* _Problem to solve_:
Repeat each line of the material below exactly as it appears, minus any pictures.
BEGIN Given data
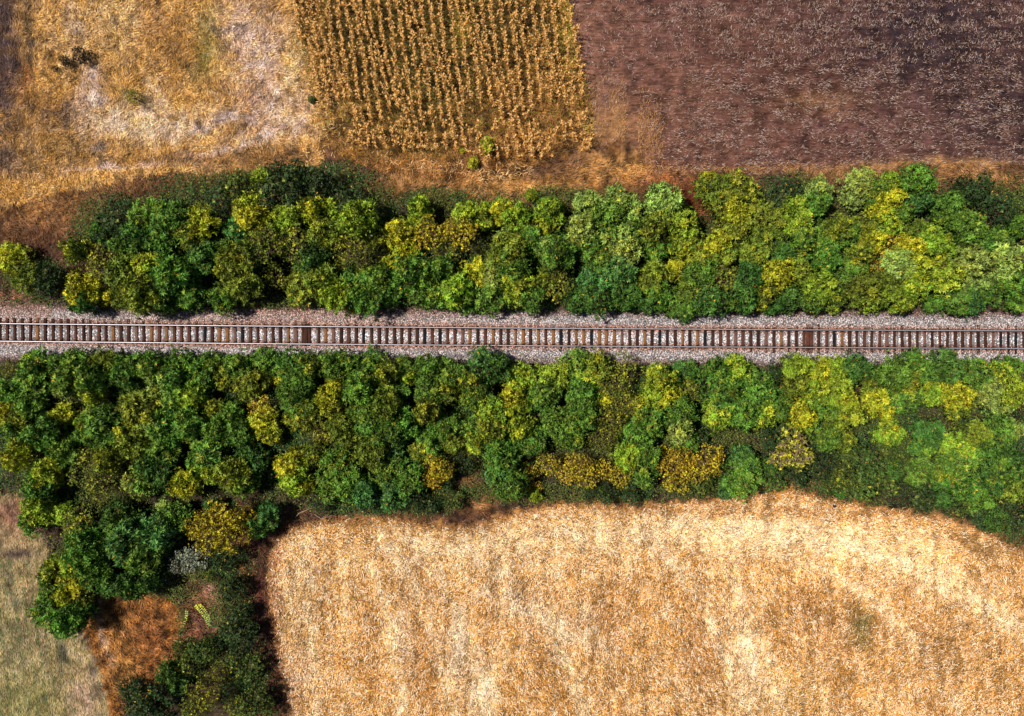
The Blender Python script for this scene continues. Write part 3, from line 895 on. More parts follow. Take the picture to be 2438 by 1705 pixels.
# ------------------------------------------------------------------ maize
def maize_plant(seed):
    r = np.random.default_rng(seed)
    g = Geo()
    H = r.uniform(1.5, 2.1)
    lean = r.normal(0, .12, 2)
    pts = [(lean[0] * t ** 1.5 * H, lean[1] * t ** 1.5 * H, H * t) for t in (0, .35, .7, 1)]
    g.tube(pts, [.018, .016, .012, .006], 4, np.array((.48, .27, .10)))
    tone = [(.58, .29, .070), (.40, .17, .030), (.26, .09, .016), (.74, .46, .17)]
    nl = r.integers(9, 13)
    for i in range(nl):
        t = .12 + .85 * (i + r.uniform(-.3, .3)) / nl
        t = min(max(t, .1), .97)
        a = r.uniform(0, 2 * math.pi)
        p = np.array([lean[0] * t ** 1.5 * H, lean[1] * t ** 1.5 * H, H * t])
        L = r.uniform(.16, .46)
        w = r.uniform(.013, .027)
        d = np.array([math.cos(a), math.sin(a), 0])
        e = r.uniform(.1, 1.0)
        c = np.array(tone[r.choice(4, p=[.35, .3, .2, .15])]) * r.uniform(.8, 1.15)
        n2 = np.array([-d[1], d[0], 0])
        q, vv = p.copy(), []
        ds = [(.35, e), (.35, .1), (.3, -1.1)]
        for si, (fr, up) in enumerate([(0, 0)] + ds):
            if si:
                dd = d * math.cos(up) + np.array([0, 0, math.sin(up)])
                a2 = r.uniform(-.5, .5)
                dd = np.array([dd[0] * math.cos(a2) - dd[1] * math.sin(a2), dd[0] * math.sin(a2) + dd[1] * math.cos(a2), dd[2]])
                q = q + dd * L * fr
            ww = w * [.8, 1.1, .8, .15][si]
            tw = r.uniform(-.02, .02)
            vv += [q + n2 * ww + (0, 0, tw), q - n2 * ww - (0, 0, tw)]
        g.add(vv, [(0, 1, 3, 2), (2, 3, 5, 4), (4, 5, 7, 6)], c)
    for i in range(5):                                     # tassel
        a = r.uniform(0, 2 * math.pi)
        d = np.array([math.cos(a) * .6, math.sin(a) * .6, .6])
        p = np.array(pts[-1])
        s = np.array([-math.sin(a), math.cos(a), 0]) * .022
        g.add([p - s, p + s, p + d * .2 + s, p + d * .2 - s], [(0, 1, 2, 3)], np.array((.68, .40, .14)) * r.uniform(.8, 1.05))
    return g


PL = [maize_plant(500 + i) for i in range(12)]
PLA = [(np.concatenate(p.v), np.concatenate(p.f), np.concatenate(p.c)) for p in PL]
PLM = [p.mesh("maize_plant") for p in PL]
for me in PLM: me.materials.append(M_STRAW)
STAND = [(565, -300), (682, 0), (722, 130), (748, 250), (775, 310), (850, 340), (960, 352), (1065, 348), (1180, 374), (1300, 368), (1410, 350), (1392, 200), (1362, 0), (1300, -300)]
rows = []
x0s = np.arange(1352, 560, -20.6)
for ri, x0 in enumerate(x0s):
    lst = []
    yy = 400.0
    while yy > -180:
        yy -= 5.8 * random.uniform(.75, 1.3)
        xx = x0 + .172 * yy + random.uniform(-2.2, 2.2) + 4 * math.sin(yy / 60 + ri)
        if not inpoly(np.array([xx]), np.array([yy]), STAND)[0]: continue
        gap = fbm(np.array([xx]), np.array([yy]), 34, 201)[0]
        thin = .27 + .16 * (yy > 230) + .10 * (xx > 1290) + .10 * (xx < 790) * (yy > 150) + .1 * (xx < 860) * (yy > 230)
        if gap < thin - .06: continue
        lst.append((xx, yy))
    rows.append(lst)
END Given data
* _Task result_:
The Blender Python script for this scene continues. Write part 3, from line 895 on. More parts follow. Take the picture to be 2438 by 1705 pixels.
# ------------------------------------------------------------------ maize
def maize_plant(seed):
    r = np.random.default_rng(seed)
    g = Geo()
    H = r.uniform(1.5, 2.1)
    lean = r.normal(0, .12, 2)
    pts = [(lean[0] * t ** 1.5 * H, lean[1] * t ** 1.5 * H, H * t) for t in (0, .35, .7, 1)]
    g.tube(pts, [.018, .016, .012, .006], 4, np.array((.48, .27, .10)))
    tone = [(.58, .29, .070), (.40, .17, .030), (.26, .09, .016), (.74, .46, .17)]
    nl = r.integers(9, 13)
    for i in range(nl):
        t = .12 + .85 * (i + r.uniform(-.3, .3)) / nl
        t = min(max(t, .1), .97)
        a = r.uniform(0, 2 * math.pi)
        p = np.array([lean[0] * t ** 1.5 * H, lean[1] * t ** 1.5 * H, H * t])
        L = r.uniform(.16, .46)
        w = r.uniform(.013, .027)
        d = np.array([math.cos(a), math.sin(a), 0])
        e = r.uniform(.1, 1.0)
        c = np.array(tone[r.choice(4, p=[.35, .3, .2, .15])]) * r.uniform(.8, 1.15)
        n2 = np.array([-d[1], d[0], 0])
        q, vv = p.copy(), []
        ds = [(.35, e), (.35, .1), (.3, -1.1)]
        for si, (fr, up) in enumerate([(0, 0)] + ds):
            if si:
                dd = d * math.cos(up) + np.array([0, 0, math.sin(up)])
                a2 = r.uniform(-.5, .5)
                dd = np.array([dd[0] * math.cos(a2) - dd[1] * math.sin(a2), dd[0] * math.sin(a2) + dd[1] * math.cos(a2), dd[2]])
                q = q + dd * L * fr
            ww = w * [.8, 1.1, .8, .15][si]
            tw = r.uniform(-.02, .02)
            vv += [q + n2 * ww + (0, 0, tw), q - n2 * ww - (0, 0, tw)]
        g.add(vv, [(0, 1, 3, 2), (2, 3, 5, 4), (4, 5, 7, 6)], c)
    for i in range(5):                                     # tassel
        a = r.uniform(0, 2 * math.pi)
        d = np.array([math.cos(a) * .6, math.sin(a) * .6, .6])
        p = np.array(pts[-1])
        s = np.array([-math.sin(a), math.cos(a), 0]) * .022
        g.add([p - s, p + s, p + d * .2 + s, p + d * .2 - s], [(0, 1, 2, 3)], np.array((.68, .40, .14)) * r.uniform(.8, 1.05))
    return g


PL = [maize_plant(500 + i) for i in range(12)]
PLA = [(np.concatenate(p.v), np.concatenate(p.f), np.concatenate(p.c)) for p in PL]
PLM = [p.mesh("maize_plant") for p in PL]
for me in PLM: me.materials.append(M_STRAW)
STAND = [(565, -300), (682, 0), (722, 130), (748, 250), (775, 310), (850, 340), (960, 352), (1065, 348), (1180, 374), (1300, 368), (1410, 350), (1392, 200), (1362, 0), (1300, -300)]
rows = []
x0s = np.arange(1352, 560, -20.6)
for ri, x0 in enumerate(x0s):
    lst = []
    yy = 400.0
    while yy > -180:
        yy -= 5.8 * random.uniform(.75, 1.3)
        xx = x0 + .172 * yy + random.uniform(-2.2, 2.2) + 4 * math.sin(yy / 60 + ri)
        if not inpoly(np.array([xx]), np.array([yy]), STAND)[0]: continue
        gap = fbm(np.array([xx]), np.array([yy]), 34, 201)[0]
        thin = .27 + .16 * (yy > 230) + .10 * (xx > 1290) + .10 * (xx < 790) * (yy > 150) + .1 * (xx < 860) * (yy > 230)
        if gap < thin - .06: continue
        lst.append((xx, yy))
    rows.append(lst)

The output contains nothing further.